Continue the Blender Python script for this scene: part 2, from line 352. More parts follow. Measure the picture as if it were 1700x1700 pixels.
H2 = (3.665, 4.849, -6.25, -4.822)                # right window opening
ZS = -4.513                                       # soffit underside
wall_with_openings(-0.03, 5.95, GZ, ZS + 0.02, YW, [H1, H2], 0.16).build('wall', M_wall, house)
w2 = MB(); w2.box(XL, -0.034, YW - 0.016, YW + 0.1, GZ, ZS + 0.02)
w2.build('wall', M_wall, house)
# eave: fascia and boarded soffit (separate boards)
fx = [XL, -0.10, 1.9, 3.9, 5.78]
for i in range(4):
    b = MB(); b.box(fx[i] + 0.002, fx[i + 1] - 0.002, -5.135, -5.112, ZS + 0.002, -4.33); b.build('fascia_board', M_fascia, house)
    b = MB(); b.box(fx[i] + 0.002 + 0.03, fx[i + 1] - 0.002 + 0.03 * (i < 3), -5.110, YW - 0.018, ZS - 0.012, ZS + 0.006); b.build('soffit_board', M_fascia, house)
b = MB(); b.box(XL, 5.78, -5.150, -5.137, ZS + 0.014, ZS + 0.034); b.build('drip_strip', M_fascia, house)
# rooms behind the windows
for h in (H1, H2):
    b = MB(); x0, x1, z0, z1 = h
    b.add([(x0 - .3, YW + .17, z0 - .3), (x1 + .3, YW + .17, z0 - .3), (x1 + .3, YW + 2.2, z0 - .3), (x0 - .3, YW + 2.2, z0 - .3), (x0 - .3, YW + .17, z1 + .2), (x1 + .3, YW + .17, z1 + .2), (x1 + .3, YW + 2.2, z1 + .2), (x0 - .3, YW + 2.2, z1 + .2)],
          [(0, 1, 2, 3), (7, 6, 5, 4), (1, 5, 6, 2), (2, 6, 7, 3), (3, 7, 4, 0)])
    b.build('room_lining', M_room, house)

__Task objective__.
All of the data needs to be reproduced exactly, with no line missing.

__Finished answer__.
Continue the Blender Python script for this scene: part 2, from line 352. More parts follow. Measure the picture as if it were 1700x1700 pixels.
H2 = (3.665, 4.849, -6.25, -4.822)                # right window opening
ZS = -4.513                                       # soffit underside
wall_with_openings(-0.03, 5.95, GZ, ZS + 0.02, YW, [H1, H2], 0.16).build('wall', M_wall, house)
w2 = MB(); w2.box(XL, -0.034, YW - 0.016, YW + 0.1, GZ, ZS + 0.02)
w2.build('wall', M_wall, house)
# eave: fascia and boarded soffit (separate boards)
fx = [XL, -0.10, 1.9, 3.9, 5.78]
for i in range(4):
    b = MB(); b.box(fx[i] + 0.002, fx[i + 1] - 0.002, -5.135, -5.112, ZS + 0.002, -4.33); b.build('fascia_board', M_fascia, house)
    b = MB(); b.box(fx[i] + 0.002 + 0.03, fx[i + 1] - 0.002 + 0.03 * (i < 3), -5.110, YW - 0.018, ZS - 0.012, ZS + 0.006); b.build('soffit_board', M_fascia, house)
b = MB(); b.box(XL, 5.78, -5.150, -5.137, ZS + 0.014, ZS + 0.034); b.build('drip_strip', M_fascia, house)
# rooms behind the windows
for h in (H1, H2):
    b = MB(); x0, x1, z0, z1 = h
    b.add([(x0 - .3, YW + .17, z0 - .3), (x1 + .3, YW + .17, z0 - .3), (x1 + .3, YW + 2.2, z0 - .3), (x0 - .3, YW + 2.2, z0 - .3), (x0 - .3, YW + .17, z1 + .2), (x1 + .3, YW + .17, z1 + .2), (x1 + .3, YW + 2.2, z1 + .2), (x0 - .3, YW + 2.2, z1 + .2)],
          [(0, 1, 2, 3), (7, 6, 5, 4), (1, 5, 6, 2), (2, 6, 7, 3), (3, 7, 4, 0)])
    b.build('room_lining', M_room, house)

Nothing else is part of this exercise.